__Dataset section__.

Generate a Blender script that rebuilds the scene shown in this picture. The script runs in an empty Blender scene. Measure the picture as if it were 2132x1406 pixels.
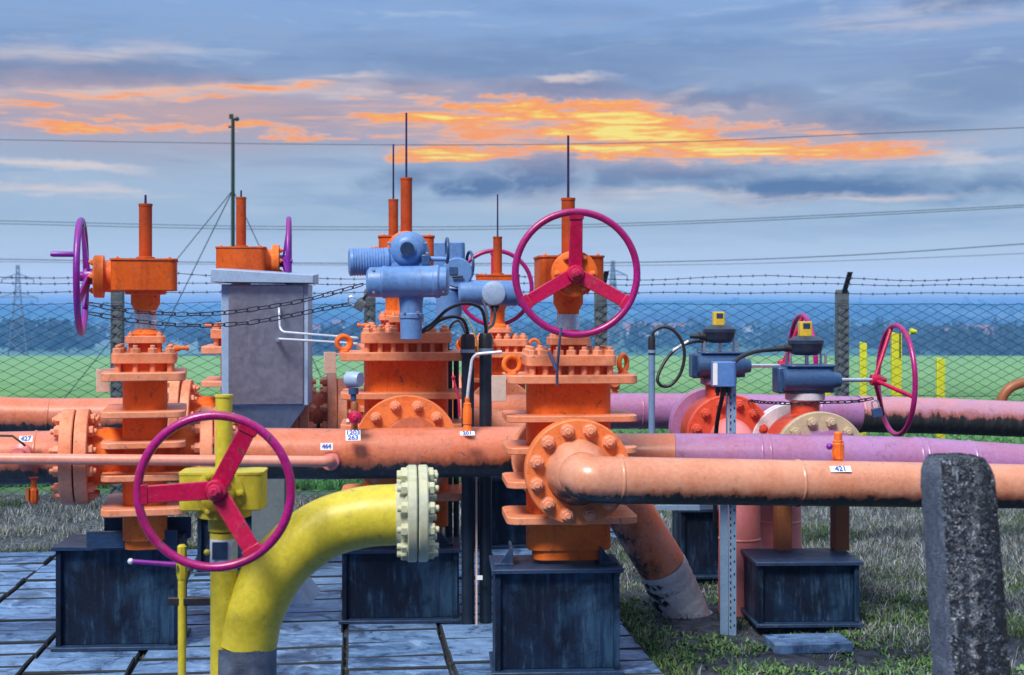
import bpy, math, random
import numpy as np
from mathutils import Matrix, Vector
R = math.radians
random.seed(7)
scene = bpy.context.scene
COL = scene.collection

# ---------------------------------------------------------------- camera
F, CX, HY, EYE = 2800.0, 1066.0, 645.0, 1.7      # focal length in photo pixels, principal column, horizon row, eye height
cam = bpy.data.cameras.new('camera')
cam.sensor_width = 36.0
cam.lens = 36.0 * F / 2132.0
cam.shift_y = -(703.0 - HY) / 2132.0
cam.clip_start, cam.clip_end = 0.1, 20000.0
camo = bpy.data.objects.new('camera', cam)
COL.objects.link(camo)
camo.location = (0, 0, EYE)
camo.rotation_euler = (R(90), 0, 0)
scene.camera = camo
cam.dof.use_dof = True                              # the background and the nearest post are slightly soft in the photograph
cam.dof.focus_distance = 6.9
cam.dof.aperture_fstop = 4.5

def W(px, py, D):
    """world point seen at photo pixel (px, py) at distance D in front of the camera"""
    return Vector(((px - CX) / F * D, D, EYE - (py - HY) / F * D))

PSI = R(8.5)                                       # the pipe runs are turned a little to the camera
PSV, PSF, PSS = R(4.5), R(6.5), R(7.0)             # the valves that face the camera, the fence, the paving
EXV = Vector((math.cos(PSI), math.sin(PSI), 0))
EYV = Vector((-math.sin(PSI), math.cos(PSI), 0))

def lin(r, g, b):
    f = lambda c: c / 12.92 if c <= 0.04045 else ((c + 0.055) / 1.055) ** 2.4
    return (f(r / 255), f(g / 255), f(b / 255), 1.0)

# ---------------------------------------------------------------- node helper
class NT:
    def __init__(s, tree):
        s.t = tree
    def n(s, typ, ins=None, **props):
        nd = s.t.nodes.new(typ)
        for k, v in props.items():
            setattr(nd, k, v)
        for k, v in (ins or {}).items():
            s.set(nd.inputs[k], v)
        return nd
    def set(s, sock, v):
        if isinstance(v, bpy.types.NodeSocket):
            s.t.links.new(v, sock)
        else:
            sock.default_value = v
    def m(s, op, a, b=0.0, c=0.0, clamp=False):
        nd = s.n('ShaderNodeMath', operation=op, use_clamp=clamp)
        for i, v in enumerate((a, b, c)):
            s.set(nd.inputs[i], v)
        return nd.outputs[0]
    def rng(s, v, a, b, c=0.0, d=1.0, smooth=True):
        nd = s.n('ShaderNodeMapRange', interpolation_type='SMOOTHSTEP' if smooth else 'LINEAR')
        for i, x in enumerate((v, a, b, c, d)):
            s.set(nd.inputs[i], x)
        return nd.outputs[0]
    def mix(s, f, a, b, blend='MIX'):
        nd = s.n('ShaderNodeMix', data_type='RGBA', blend_type=blend)
        s.set(nd.inputs[0], f); s.set(nd.inputs[6], a); s.set(nd.inputs[7], b)
        return nd.outputs[2]
    def ramp(s, v, stops, interp='LINEAR'):
        nd = s.n('ShaderNodeValToRGB')
        cr = nd.color_ramp
        cr.interpolation = interp
        while len(cr.elements) < len(stops):
            cr.elements.new(0.5)
        for e, (p, c) in zip(cr.elements, stops):
            e.position = p
            e.color = c
        s.set(nd.inputs[0], v)
        return nd.outputs[0]
    def noise(s, vec, scale, detail=4.0, rough=0.55, dist=0.0):
        nd = s.n('ShaderNodeTexNoise', {'Scale': scale, 'Detail': detail, 'Roughness': rough, 'Distortion': dist})
        if vec is not None:
            s.set(nd.inputs['Vector'], vec)
        return nd.outputs[0]
    def xyz(s, x, y, z):
        return s.n('ShaderNodeCombineXYZ', {0: x, 1: y, 2: z}).outputs[0]

# ---------------------------------------------------------------- sky: dusk cloud deck with a break where the low sun lights the cloud edges
SUN_EL, SUN_AZ = R(50), R(208)                     # the soft light comes over the left shoulder, through overcast
world = bpy.data.worlds.new('World')
scene.world = world
world.use_nodes = True
wt = world.node_tree
wt.nodes.clear()
w = NT(wt)
dirv = w.n('ShaderNodeTexCoord').outputs['Generated']
sep = w.n('ShaderNodeSeparateXYZ', {0: dirv})
sx, sy, sz = sep.outputs
U = w.m('MULTIPLY', w.m('ARCTAN2', sx, sy), F)       # azimuth and elevation in photo-pixel units
V = w.m('MULTIPLY', w.m('ARCSINE', sz), F)
def sk(px, py):
    a = math.atan((px - CX) / F)
    e = math.atan((HY - py) / math.hypot(F, px - CX))
    return a * F, e * F
pn = w.xyz(w.m('DIVIDE', U, 420.0), w.m('DIVIDE', V, 85.0), 0.37)
n1 = w.noise(pn, 1.0, 6.0, 0.6)
n2 = w.noise(w.xyz(w.m('DIVIDE', U, 210.0), w.m('DIVIDE', V, 21.0), 4.1), 1.0, 7.0, 0.6, 0.5)
n3 = w.noise(w.xyz(w.m('DIVIDE', U, 110.0), w.m('DIVIDE', V, 60.0), 8.3), 1.0, 6.0, 0.6, 0.3)
Uw = w.m('ADD', U, w.m('MULTIPLY', w.m('SUBTRACT', n3, 0.5), 220.0))
Vw = w.m('ADD', V, w.m('MULTIPLY', w.m('SUBTRACT', n1, 0.5), 90.0))
Vw = w.m('ADD', Vw, w.m('MULTIPLY', w.m('SUBTRACT', n3, 0.5), 40.0))
def blob(px, py, a, b, slope=0.0, k=1.0, inner=0.15):
    u0, v0 = sk(px, py)
    du = w.m('SUBTRACT', Uw, u0)
    dv = w.m('SUBTRACT', Vw, v0)
    if slope:
        dv = w.m('ADD', dv, w.m('MULTIPLY', du, slope))
    q = w.m('SQRT', w.m('ADD', w.m('POWER', w.m('DIVIDE', du, a), 2.0), w.m('POWER', w.m('DIVIDE', dv, b), 2.0)))
    return w.rng(q, 1.45, inner, 0.0, k)
def union(bl):
    out = None
    for b in bl:
        v = blob(*b)
        out = v if out is None else w.m('MAXIMUM', out, v)
    return out
nis = w.n('ShaderNodeTexSky', sky_type='NISHITA', sun_disc=False, sun_elevation=SUN_EL, sun_rotation=SUN_AZ)
SKYK = 10.0
HAZE = 0.00085
def c10(r, g, b, k=1.0):
    q = lin(r, g, b)
    return (q[0] * k, q[1] * k, q[2] * k, 1.0)
base = w.ramp(w.m('DIVIDE', V, 4400.0, clamp=True), [
    (0.0, c10(240, 240, 245, 1.5)), (0.006, c10(236, 240, 248, 1.4)), (0.02, c10(208, 220, 238)), (0.04, c10(166, 186, 207)),
    (0.06, c10(166, 183, 204)), (0.085, c10(156, 171, 197)), (0.105, c10(142, 160, 194)), (0.125, c10(136, 162, 202)),
    (0.15, c10(134, 166, 214)), (0.22, c10(146, 178, 222)), (0.38, c10(196, 208, 232, 1.1)), (1.0, c10(238, 244, 255, 1.6))])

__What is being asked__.
Write out exactly the opening lines of the data, stopping after the line that holds "COL = scene.collection". Exclude pictures.

__Response__.
Generate a Blender script that rebuilds the scene shown in this picture. The script runs in an empty Blender scene. Measure the picture as if it were 2132x1406 pixels.
import bpy, math, random
import numpy as np
from mathutils import Matrix, Vector
R = math.radians
random.seed(7)
scene = bpy.context.scene
COL = scene.collection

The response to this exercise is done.